The Proceed method is not thread safe. These two lines are the issue
if (queue.Count > 0) {
var item = (T)queue.Dequeue();
...
}
Using a synchronized queue only guarantees that individual accesses are safe. So both the .Count and the .Dequeue method won't mess with te internal structure of the queue. However imagine the scenario where two threads run these lines of code at the same time with a queue of count 1
Thread1: if (...) -> true
Thread2: if (...) -> true
Thread1: dequeue -> sucess
Thread2: dequeue -> fails because the queue is empty
There is a race condition between Worker and Proceed that can lead to deadlock. The following two lines of code should be switched.
Code:
res_thr.Set()
Interlocked.Decrement(ref Num_Of_Threads);
The first line will unblock the Worker method. If it runs quickly enough it will go back through the look, notice that Num_Of_Threads < maxThreads and go right back into res_thr.WaitOne(). If no other threads are currently running then this will lead to a deadlock in your code. This is very easy to hit with a low number of maximum threads (say 1). Inverting these two lines of code should fix the issue.

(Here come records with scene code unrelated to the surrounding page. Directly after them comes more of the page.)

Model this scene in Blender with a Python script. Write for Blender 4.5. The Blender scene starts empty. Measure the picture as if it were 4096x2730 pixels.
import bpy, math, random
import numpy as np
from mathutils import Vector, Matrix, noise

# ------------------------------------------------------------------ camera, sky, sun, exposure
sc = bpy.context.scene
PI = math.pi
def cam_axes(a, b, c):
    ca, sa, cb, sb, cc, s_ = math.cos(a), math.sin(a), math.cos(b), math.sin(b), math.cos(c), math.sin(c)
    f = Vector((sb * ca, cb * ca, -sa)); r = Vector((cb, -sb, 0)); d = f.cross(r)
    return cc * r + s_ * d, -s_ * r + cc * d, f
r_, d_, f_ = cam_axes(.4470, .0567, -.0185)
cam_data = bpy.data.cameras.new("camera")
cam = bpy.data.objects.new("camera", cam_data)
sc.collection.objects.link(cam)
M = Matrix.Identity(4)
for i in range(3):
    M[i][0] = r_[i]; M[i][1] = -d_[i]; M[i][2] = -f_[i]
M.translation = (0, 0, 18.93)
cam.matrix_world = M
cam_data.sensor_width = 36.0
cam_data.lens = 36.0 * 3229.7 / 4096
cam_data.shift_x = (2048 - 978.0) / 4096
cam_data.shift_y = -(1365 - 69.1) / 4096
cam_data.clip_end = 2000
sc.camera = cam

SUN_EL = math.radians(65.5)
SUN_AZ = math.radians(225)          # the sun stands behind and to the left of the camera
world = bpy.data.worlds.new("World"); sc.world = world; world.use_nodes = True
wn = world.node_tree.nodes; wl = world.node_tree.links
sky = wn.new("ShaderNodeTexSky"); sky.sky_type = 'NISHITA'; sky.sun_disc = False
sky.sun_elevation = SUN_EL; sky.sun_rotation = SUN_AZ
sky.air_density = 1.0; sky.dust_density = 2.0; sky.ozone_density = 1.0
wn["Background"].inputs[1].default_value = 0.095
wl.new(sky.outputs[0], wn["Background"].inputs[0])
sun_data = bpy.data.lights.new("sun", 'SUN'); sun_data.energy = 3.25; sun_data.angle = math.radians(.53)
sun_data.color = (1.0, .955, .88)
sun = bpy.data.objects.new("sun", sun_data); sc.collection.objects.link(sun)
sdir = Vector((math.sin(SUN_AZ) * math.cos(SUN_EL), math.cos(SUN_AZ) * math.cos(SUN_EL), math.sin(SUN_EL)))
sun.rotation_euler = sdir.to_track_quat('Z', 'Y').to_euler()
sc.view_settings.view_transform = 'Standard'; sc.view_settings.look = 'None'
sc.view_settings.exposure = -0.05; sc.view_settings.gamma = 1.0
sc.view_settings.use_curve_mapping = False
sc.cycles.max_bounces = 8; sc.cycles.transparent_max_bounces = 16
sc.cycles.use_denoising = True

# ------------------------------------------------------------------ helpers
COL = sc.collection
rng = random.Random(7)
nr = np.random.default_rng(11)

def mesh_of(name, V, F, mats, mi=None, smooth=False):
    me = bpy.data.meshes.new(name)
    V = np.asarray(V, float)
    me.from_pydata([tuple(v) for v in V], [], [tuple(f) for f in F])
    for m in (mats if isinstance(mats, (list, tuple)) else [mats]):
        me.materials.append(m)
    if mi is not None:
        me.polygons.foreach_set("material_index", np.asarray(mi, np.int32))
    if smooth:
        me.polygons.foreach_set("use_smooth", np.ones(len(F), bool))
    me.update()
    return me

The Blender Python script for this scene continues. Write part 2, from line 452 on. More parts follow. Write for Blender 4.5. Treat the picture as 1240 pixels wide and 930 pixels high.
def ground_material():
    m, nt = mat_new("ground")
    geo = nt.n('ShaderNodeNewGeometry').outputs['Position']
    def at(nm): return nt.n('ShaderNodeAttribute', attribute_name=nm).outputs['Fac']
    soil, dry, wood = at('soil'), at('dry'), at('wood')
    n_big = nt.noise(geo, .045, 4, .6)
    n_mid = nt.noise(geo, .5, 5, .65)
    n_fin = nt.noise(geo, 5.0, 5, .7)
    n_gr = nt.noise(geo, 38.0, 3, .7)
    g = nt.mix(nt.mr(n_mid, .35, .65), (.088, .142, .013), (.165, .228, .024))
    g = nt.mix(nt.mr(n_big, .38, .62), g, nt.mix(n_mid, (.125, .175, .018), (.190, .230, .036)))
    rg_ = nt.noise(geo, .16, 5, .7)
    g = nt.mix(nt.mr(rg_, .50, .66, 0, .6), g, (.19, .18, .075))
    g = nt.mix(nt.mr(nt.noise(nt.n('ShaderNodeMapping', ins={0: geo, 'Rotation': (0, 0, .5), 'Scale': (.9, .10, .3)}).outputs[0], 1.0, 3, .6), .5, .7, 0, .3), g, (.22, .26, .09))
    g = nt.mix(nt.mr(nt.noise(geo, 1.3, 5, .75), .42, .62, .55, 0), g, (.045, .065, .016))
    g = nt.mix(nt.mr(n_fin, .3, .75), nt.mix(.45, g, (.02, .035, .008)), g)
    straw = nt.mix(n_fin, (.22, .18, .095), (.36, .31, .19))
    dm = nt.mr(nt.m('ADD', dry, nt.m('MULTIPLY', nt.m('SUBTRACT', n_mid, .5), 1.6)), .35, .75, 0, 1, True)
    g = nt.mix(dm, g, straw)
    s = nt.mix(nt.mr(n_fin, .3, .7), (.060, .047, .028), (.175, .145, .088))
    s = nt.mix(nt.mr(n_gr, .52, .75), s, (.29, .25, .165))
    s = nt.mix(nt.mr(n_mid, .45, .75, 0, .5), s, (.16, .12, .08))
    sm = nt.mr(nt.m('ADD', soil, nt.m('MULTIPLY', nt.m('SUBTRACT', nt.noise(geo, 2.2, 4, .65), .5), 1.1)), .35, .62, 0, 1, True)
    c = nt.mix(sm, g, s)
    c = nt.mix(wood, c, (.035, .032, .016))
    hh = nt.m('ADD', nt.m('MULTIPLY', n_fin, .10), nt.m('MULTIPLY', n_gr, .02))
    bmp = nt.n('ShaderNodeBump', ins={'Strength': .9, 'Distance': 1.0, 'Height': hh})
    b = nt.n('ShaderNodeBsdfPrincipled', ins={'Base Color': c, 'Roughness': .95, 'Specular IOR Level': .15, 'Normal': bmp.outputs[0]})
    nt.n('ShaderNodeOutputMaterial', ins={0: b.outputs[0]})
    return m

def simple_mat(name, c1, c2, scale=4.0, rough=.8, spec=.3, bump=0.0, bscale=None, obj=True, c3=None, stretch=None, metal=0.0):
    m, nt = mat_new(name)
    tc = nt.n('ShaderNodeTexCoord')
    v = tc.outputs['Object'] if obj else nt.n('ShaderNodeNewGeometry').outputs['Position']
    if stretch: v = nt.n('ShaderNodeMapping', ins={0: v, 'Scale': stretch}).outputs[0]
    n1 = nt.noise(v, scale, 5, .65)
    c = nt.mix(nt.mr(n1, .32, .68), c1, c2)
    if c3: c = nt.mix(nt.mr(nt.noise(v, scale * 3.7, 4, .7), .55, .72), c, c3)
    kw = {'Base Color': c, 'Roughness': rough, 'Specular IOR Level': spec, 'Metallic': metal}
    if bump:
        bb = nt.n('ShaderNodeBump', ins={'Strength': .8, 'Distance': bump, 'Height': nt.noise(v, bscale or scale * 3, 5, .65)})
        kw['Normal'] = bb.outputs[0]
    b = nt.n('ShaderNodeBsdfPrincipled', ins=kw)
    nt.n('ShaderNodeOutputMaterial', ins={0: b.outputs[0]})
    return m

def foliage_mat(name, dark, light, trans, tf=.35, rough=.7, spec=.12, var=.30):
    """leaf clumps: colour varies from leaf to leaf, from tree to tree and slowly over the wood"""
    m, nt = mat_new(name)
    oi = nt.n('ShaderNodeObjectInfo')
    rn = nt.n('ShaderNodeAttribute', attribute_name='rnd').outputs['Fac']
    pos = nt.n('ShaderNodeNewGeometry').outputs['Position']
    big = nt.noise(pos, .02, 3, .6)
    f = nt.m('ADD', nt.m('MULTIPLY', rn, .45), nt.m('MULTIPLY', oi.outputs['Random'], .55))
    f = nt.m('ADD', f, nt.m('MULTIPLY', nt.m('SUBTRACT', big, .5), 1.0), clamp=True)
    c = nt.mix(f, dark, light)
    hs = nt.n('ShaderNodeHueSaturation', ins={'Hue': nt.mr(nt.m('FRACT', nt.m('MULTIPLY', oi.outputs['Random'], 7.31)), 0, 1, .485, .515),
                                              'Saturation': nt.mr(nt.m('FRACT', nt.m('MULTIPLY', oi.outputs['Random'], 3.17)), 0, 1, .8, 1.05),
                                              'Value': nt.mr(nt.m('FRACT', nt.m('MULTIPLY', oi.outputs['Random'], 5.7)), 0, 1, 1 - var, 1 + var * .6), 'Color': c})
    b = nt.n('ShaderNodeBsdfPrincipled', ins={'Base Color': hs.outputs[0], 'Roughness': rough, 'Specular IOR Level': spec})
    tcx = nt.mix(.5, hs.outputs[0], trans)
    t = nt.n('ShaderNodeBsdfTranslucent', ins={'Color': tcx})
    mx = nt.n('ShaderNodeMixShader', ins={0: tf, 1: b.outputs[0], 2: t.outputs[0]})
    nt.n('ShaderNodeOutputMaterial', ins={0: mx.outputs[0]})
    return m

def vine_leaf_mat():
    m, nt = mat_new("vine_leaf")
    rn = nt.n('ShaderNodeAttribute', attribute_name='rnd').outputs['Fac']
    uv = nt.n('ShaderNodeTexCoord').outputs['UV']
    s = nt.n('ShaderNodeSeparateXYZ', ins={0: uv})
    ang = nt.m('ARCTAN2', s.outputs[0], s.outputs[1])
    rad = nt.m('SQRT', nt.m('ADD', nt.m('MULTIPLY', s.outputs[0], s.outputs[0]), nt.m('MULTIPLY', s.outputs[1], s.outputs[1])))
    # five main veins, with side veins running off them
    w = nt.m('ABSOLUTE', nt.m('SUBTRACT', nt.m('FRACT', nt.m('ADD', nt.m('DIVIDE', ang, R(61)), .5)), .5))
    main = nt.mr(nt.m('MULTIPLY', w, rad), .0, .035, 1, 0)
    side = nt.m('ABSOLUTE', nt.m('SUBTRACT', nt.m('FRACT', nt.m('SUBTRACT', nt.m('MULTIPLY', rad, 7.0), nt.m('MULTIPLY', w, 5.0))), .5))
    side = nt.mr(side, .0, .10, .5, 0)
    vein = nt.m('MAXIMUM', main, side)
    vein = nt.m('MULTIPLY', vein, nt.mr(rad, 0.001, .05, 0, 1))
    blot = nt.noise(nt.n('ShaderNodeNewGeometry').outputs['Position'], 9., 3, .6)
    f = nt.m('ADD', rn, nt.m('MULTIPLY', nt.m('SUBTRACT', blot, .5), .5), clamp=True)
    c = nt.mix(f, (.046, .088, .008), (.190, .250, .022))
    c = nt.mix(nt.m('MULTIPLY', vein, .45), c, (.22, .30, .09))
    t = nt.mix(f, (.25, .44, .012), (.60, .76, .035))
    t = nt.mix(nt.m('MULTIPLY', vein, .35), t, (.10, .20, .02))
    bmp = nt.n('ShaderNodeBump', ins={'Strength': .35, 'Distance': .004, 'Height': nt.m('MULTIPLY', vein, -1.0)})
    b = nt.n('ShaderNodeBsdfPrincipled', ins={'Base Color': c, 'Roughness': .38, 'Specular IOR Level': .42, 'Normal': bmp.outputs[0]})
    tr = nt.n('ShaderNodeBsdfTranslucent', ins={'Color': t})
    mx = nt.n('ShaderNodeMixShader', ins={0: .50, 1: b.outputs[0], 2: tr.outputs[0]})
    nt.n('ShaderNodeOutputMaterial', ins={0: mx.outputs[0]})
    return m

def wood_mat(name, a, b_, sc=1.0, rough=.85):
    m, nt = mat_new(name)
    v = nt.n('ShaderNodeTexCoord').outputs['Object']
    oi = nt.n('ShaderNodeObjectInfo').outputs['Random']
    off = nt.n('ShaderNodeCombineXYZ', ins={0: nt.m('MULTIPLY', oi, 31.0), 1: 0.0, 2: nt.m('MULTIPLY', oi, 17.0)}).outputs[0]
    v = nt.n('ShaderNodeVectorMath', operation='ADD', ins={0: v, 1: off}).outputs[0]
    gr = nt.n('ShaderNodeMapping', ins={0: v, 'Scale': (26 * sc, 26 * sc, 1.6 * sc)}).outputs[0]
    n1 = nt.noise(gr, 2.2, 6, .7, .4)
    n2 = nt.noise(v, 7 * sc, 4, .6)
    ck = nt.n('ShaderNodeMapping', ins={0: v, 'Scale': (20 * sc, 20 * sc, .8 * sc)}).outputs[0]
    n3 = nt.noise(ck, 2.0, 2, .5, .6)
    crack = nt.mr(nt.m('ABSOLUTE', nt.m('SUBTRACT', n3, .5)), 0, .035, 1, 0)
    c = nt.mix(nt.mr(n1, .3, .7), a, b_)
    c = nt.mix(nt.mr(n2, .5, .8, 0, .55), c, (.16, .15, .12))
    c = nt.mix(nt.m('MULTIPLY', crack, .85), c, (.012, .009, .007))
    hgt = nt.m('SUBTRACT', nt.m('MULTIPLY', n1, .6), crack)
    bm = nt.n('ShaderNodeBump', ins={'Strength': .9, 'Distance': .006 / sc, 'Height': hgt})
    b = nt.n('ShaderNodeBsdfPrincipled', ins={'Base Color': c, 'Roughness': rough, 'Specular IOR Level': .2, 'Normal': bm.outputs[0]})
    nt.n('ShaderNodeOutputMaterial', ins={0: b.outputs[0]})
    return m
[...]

The maxThread count property does not seem to be useful beyond 4. The sem object is initialized to accept only 4 maximum concurrent entries. All code that actually executes an item must go through this semaphore. So you've effectively limited the maximum number of concurrent items to 4 regardless of how high maxThread is set.
Writing robust threaded code is not trivial. There are numerous thread-pools around that you might look at for reference, but also note that Parallel Extensions (available as CTP, or later in .NET 4.0) includes a lot of additional threading constructs out-of-the-box (in the TPL/CCR). For example, Parallel.For / Parallel.ForEach, which deal with work-stealing, and handling the available cores effectively.
For an example of a pre-rolled thread-pool, see Jon Skeet's CustomThreadPool here.
I think you can simply things considerably.
Here is a modified form (I didn't test the modifications) of the thread pool I use:
The only sync. primitive you need is a Monitor, locked on the thread pool. You don't need a semaphore, or the reset events.
internal class ThreadPool
{
private readonly Thread[] m_threads;
private readonly Queue<Action> m_queue;
private bool m_shutdown;
private object m_lockObj;
public ThreadPool(int numberOfThreads)
{
Util.Assume(numberOfThreads > 0, "Invalid thread count!");
m_queue = new Queue<Action>();
m_threads = new Thread[numberOfThreads];
m_lockObj = new object();
lock (m_lockObj)
{
for (int i = 0; i < numberOfWriteThreads; ++i)
{
m_threads[i] = new Thread(ThreadLoop);
m_threads[i].Start();
}
}
}
public void Shutdown()
{
lock (m_lockObj)
{
m_shutdown = true;
Monitor.PulseAll(m_lockObj);
if (OnShuttingDown != null)
{
OnShuttingDown();
}
}
foreach (var thread in m_threads)
{
thread.Join();
}
}
public void Enqueue(Action a)
{
lock (m_lockObj)
{
m_queue.Enqueue(a);
Monitor.Pulse(m_lockObj);
}
}
private void ThreadLoop()
{
Monitor.Enter(m_lockObj);
while (!m_shutdown)
{
if (m_queue.Count == 0)
{
Monitor.Wait(m_lockObj);
}
else
{
var a = m_queue.Dequeue();
Monitor.Pulse(m_lockObj);
Monitor.Exit(m_lockObj);
try
{
a();
}
catch (Exception ex)
{
Console.WriteLine("An unhandled exception occured!\n:{0}", ex.Message, null);
}
Monitor.Enter(m_lockObj);
}
}
Monitor.Exit(m_lockObj);
}
}
You should probally use the built in thread pool. When running your code I noticed that your spining up a bunch of threads but since the queue count is <1 you just exit, this continues until the queue is actually populated then your next thread processes everything. This is a very expensive process. You should only spin up threads if you have something to do.